A report commissioned by the think tank, Easy Money: The Ticking Timebomb of Generation Debt (2017) questions: “What kind of society repeatedly and relentlessly targets its children with temptations to get into increasing amounts of debt?”

The report quotes a teacher who voices concern about the lack of financial education. “There is an increasing concern that students are simply not aware of what is going on around them in the world of finance and given the scope and impact it has on everyone, it is an area we must address.”

In the same report, another teacher told researchers: “The pressure to get into debt is horrendous: in a capitalist society corporations spend billions advertising their products, while the media portrays being rich as being cool.”

What are schools teaching kids about money?

In 2014, the government recommended making financial education a key part of the curriculum, saying it’s important to “enable students to manage their money on a day-to-day basis, and plan for future financial needs”.
However, a spokesperson from the Department for Education told i that “although there’s nothing stopping primary schools from developing financial education, it’s not compulsory.”

Moneysaving blogger and mother of three Emma Bradley thinks that kids could benefit from much more financial education in schools. “In school nowhere near enough is done – payslips and tax should be taught and explained for example. As a former teacher I know young people want to understand and learn this too. Budgeting should be taught in a practical maths lesson in the same way other topics are taught.”

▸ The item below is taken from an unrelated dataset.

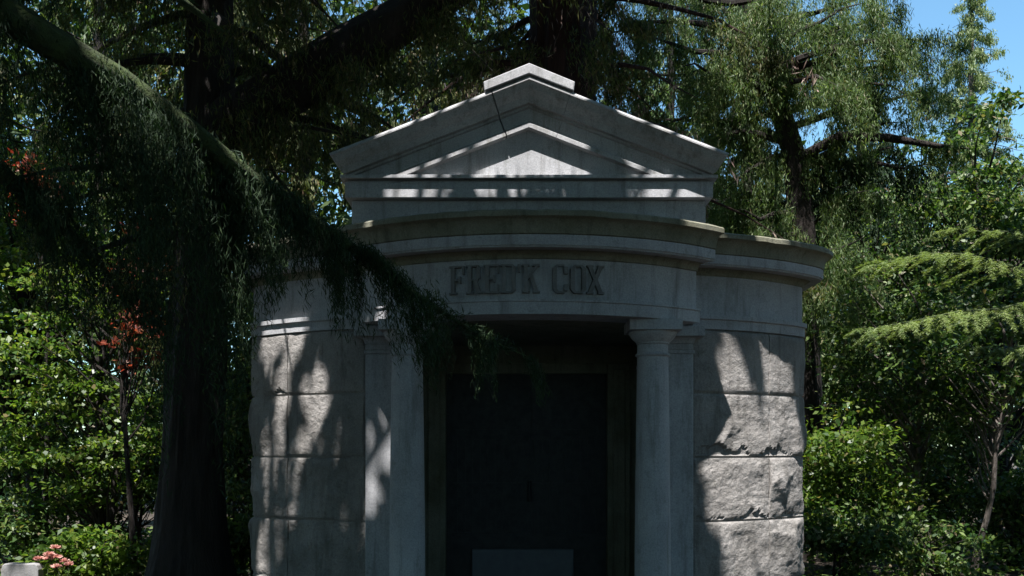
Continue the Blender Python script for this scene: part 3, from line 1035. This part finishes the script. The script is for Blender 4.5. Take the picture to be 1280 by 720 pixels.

And that’s what Young Money is trying to do. Michael Mercieca, CEO of Young Money/Young Enterprise explains how a planned programme of financial education in schools starting from primary level is essential to ensure that school leavers are capable of managing their money and making more informed money decisions.

He adds how it has never been more crucial to ensure that students are financially capable: “With rising personal debt levels, an increasing number of financial decisions that young adults face from saving for pensions to negotiating borrowing products, and technological change providing an increasing number of opportunities to spend.”

Children enjoy making money, and learning how to make money. Stride goes into schools to teach children about business skills, and in particular how to budget and understand profit and loss.

The Stride ‘Putting Young Minds to Work’ courses are practical – each team gets £40 at the outset from which to build a micro business. They then have to repay the £40 through selling their products – and the winning team will have made the most profit.

Nikki de Bruin, co-founder of Stride told i: “What the national curriculum should be doing is “making it real”. For us, that means learning by doing, giving young people the responsibility of managing money, making spending decisions and setting budgets that mean something to them.

“The curriculum should also extend to primary schools, where children’s minds are open to new ideas and educators can create a solid foundation to build on in senior school.”

Helen Page, group innovation and marketing director at digital banking service B and CYBG and mum of five, told i about the different techniques that worked for her when it came to her own family. “[Setting my daughter a weekly food budget] helped my daughter understand the true cost of a weekly shop and learn how easy it is to spend much extra without thinking about it. It also showed her pitfalls like being seduced by multi-offers she might not have time to eat.”

When rates of debt are so high, it’s important that children develop a sense of financial literacy from a young age and aren’t swayed by their parents’ poor saving skills or “arithmaphobia” – a fear of numbers. This is why moving financial education to schools can help.

How can parents support their children’s financial education?

There are plenty of ways parents can help to develop financial responsibility too. Mark Aldred who has worked in the technology side of banking for several decades and works for Auriga told i: “Everyone says give kids a clear jar to save their money. Don’t choose any old jar. Use a spaghetti jar that’s taller than usual so they can see how money collected actually grows. Take them down to a bank that has one of the new machines for collecting loose change and deposit it into an account.”

Even very young children can also learn what money is and it’s value, which will help them save further down the line. If they want an ice cream, they can learn to understand the processes that need to happen to get that ice-cream. For example, withdrawing cash from an ATM, paying in change, and making sure they have the exact change back from the vendor.

A KPMG study in conjunction with YouGov found that when 25-34 year olds were asked where their paypacket went, they replied that 42 percent went into repaying debt, and just 25 percent into saving. When 18-24 year olds were asked, they replied 20 percent to debt repayment and 13 percent on saving.

Ms Page told i: “We all need a healthy relationship with money and childhood is the best time to provide a safe environment in which young people can develop good financial habits. It’s important for children to understand early on that money doesn’t grow on trees!”